Over the years, Saalman’s events have featured musicians and writers from near and far—including Harry Chapin’s daughter Jen Chapin and her band; a full-circle moment for Saalman. Those involved in the shows share a common goal of performing publicly to aid an underdog. Their motivation isn’t all altruistic, however, and Saalman admits it’s an opportunity to be heard and to hear the laughter. “This is the most fun and worthwhile thing I’ve ever done with my writing.” The shows, which in the beginning asked for canned goods only, have garnered as little as $77 and as much as $17,5501 . “On one occasion, there were more performers than audience due to a snow storm,” says Saalman. “Mother Nature has better PR than I do.”

singer on stage in front of crowd

CURTAIN CALL

Saalman emerges five minutes before show time, having shed his casual attire for creased slacks, a crisp dress shirt and silver tie, and takes his seat next to his cohost, WNIN’s Paola Marizan ’16. Together, their easy banter steers the full house through 90 minutes of song and humor, while Saalman bounces between bouts of emceeing, videoing the performers for Will Read and Sing for Food’s website and Facebook pages, and reading three humor essays of his own.

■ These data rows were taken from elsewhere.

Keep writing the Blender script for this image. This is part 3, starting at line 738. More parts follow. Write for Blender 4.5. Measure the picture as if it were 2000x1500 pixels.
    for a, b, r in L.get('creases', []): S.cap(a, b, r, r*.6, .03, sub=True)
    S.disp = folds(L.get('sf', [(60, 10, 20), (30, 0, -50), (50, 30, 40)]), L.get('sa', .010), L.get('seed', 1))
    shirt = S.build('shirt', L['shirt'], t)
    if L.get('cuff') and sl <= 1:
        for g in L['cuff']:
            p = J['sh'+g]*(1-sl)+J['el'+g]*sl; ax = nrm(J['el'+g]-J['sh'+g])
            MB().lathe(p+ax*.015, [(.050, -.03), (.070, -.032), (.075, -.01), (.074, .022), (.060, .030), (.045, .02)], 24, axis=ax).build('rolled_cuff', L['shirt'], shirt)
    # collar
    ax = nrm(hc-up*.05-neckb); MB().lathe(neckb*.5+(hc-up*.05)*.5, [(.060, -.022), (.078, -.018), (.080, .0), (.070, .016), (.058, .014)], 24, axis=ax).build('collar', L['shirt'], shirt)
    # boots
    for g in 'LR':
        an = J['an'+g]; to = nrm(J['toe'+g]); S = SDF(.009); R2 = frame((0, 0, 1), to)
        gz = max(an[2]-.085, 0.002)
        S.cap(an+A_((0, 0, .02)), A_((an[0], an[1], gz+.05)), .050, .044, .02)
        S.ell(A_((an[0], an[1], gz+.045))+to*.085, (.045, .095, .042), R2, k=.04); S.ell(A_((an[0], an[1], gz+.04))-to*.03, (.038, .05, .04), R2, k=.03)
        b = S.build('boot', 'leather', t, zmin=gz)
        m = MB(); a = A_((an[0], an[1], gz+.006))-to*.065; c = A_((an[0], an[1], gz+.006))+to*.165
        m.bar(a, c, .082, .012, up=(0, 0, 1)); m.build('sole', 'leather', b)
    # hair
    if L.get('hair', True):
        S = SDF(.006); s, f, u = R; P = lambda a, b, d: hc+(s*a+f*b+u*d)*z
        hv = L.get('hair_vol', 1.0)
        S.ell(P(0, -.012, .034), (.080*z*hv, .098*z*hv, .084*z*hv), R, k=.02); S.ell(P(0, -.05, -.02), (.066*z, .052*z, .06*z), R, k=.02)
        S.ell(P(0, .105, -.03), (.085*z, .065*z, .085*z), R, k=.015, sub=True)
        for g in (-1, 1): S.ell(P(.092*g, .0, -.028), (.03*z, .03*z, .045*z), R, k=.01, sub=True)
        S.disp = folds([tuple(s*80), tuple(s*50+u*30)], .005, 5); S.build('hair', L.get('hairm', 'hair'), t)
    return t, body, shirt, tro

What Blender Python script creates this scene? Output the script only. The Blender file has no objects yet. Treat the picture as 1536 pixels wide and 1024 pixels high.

The Evansville show, one of the few outside of Dubois County, breaks $800, a figure that in the world of fundraising might seem minuscule to some but not Saalman. “It’s a respectable number,” he says. “When it’s less, I feel bad for the charity, because we could have raised more money.”

Dollar-by-dollar, show-by-show, Saalman hosts events to raise funds focused on helping local, small charities as opposed to national organizations. “I want to keep it local because I know where the money goes, and the good it will do for organizations like a small library,” he says, and then, after a long pause he adds almost inaudibly, “So, we quietly make noise.”

There was a Rotary Club show in Jasper, Indiana, to help the club raise funds to cure polio. The show raised $3,900 and the money was matched by Bill and Melinda Gates Foundation and Rotary International, bringing the total to $17,550.